_Given instruction_
Write out, exactly and only, the lines that run from the top of the records to the line with "rad = math.radians". Include both ends; exclude pictures.

>> Start Data extract

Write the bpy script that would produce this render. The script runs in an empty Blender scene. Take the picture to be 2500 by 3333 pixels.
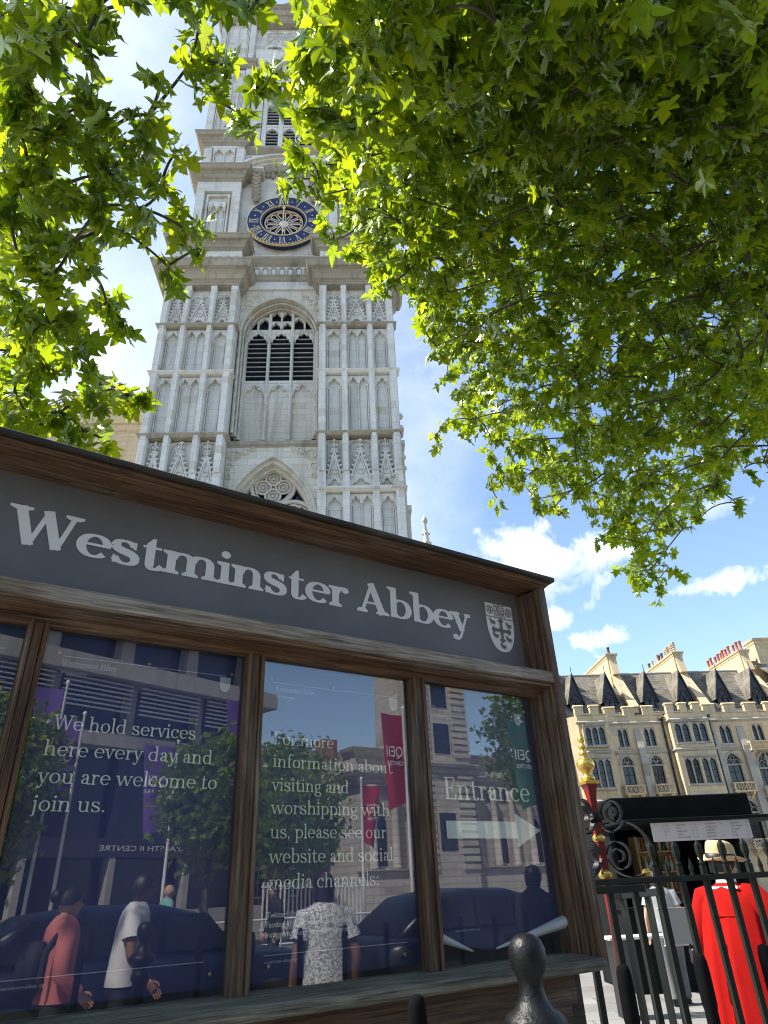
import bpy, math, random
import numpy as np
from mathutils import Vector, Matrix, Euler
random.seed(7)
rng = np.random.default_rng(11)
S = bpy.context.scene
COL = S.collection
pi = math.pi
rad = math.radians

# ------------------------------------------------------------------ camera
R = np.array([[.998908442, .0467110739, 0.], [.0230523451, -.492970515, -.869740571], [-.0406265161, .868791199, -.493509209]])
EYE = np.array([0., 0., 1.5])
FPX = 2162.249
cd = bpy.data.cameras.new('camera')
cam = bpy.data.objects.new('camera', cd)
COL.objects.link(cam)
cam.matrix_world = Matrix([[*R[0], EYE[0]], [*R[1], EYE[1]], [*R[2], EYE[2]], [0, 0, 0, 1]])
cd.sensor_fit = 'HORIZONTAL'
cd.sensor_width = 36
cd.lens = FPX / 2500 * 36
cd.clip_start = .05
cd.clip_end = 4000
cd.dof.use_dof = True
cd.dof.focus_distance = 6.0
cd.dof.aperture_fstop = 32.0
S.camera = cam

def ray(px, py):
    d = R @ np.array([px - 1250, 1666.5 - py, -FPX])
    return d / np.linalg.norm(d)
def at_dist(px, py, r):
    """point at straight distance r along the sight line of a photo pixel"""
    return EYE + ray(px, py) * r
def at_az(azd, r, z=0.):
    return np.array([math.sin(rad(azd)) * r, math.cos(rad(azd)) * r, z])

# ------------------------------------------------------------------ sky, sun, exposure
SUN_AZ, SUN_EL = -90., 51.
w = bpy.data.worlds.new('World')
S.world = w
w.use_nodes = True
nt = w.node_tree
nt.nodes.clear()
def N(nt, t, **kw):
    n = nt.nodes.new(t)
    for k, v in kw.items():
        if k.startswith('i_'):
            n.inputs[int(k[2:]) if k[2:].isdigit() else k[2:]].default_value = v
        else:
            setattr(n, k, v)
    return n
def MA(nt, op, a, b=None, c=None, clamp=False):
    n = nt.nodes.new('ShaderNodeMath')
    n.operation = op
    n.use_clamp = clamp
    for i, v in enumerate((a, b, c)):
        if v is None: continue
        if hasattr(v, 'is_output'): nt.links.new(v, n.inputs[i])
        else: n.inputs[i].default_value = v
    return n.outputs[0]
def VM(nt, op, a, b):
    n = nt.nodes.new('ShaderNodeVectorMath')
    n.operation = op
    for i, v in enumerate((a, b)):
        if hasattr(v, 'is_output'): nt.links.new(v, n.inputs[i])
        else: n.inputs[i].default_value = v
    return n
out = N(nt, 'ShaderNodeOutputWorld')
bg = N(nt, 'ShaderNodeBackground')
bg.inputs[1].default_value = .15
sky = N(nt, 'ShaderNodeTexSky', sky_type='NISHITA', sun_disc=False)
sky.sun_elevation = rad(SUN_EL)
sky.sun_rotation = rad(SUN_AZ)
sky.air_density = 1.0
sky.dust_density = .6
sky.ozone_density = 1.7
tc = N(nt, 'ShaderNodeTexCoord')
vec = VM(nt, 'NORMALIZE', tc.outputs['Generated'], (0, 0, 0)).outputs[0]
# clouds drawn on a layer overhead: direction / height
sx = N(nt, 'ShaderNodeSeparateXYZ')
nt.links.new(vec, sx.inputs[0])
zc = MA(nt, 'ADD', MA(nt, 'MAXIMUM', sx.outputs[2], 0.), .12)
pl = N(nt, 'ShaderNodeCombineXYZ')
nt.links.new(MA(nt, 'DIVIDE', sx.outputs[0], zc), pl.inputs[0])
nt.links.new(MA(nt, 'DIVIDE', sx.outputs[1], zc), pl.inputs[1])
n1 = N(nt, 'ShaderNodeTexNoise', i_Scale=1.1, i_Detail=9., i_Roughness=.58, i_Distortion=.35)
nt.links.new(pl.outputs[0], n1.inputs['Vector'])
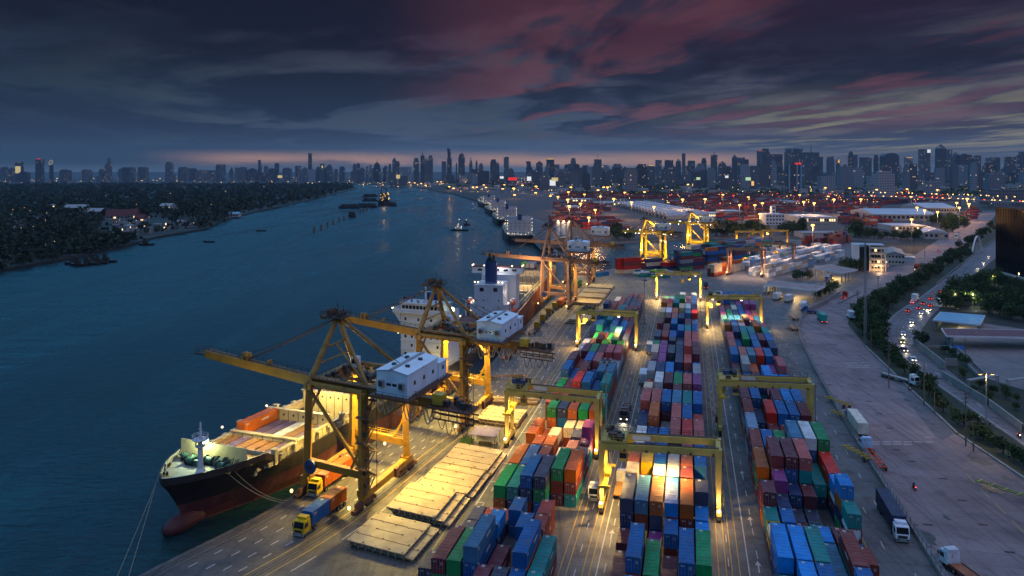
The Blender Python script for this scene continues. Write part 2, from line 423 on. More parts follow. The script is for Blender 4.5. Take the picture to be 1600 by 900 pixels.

>> End Data extract

_Exercise solution_
Write the bpy script that would produce this render. The script runs in an empty Blender scene. Take the picture to be 2500 by 3333 pixels.
import bpy, math, random
import numpy as np
from mathutils import Vector, Matrix, Euler
random.seed(7)
rng = np.random.default_rng(11)
S = bpy.context.scene
COL = S.collection
pi = math.pi
rad = math.radians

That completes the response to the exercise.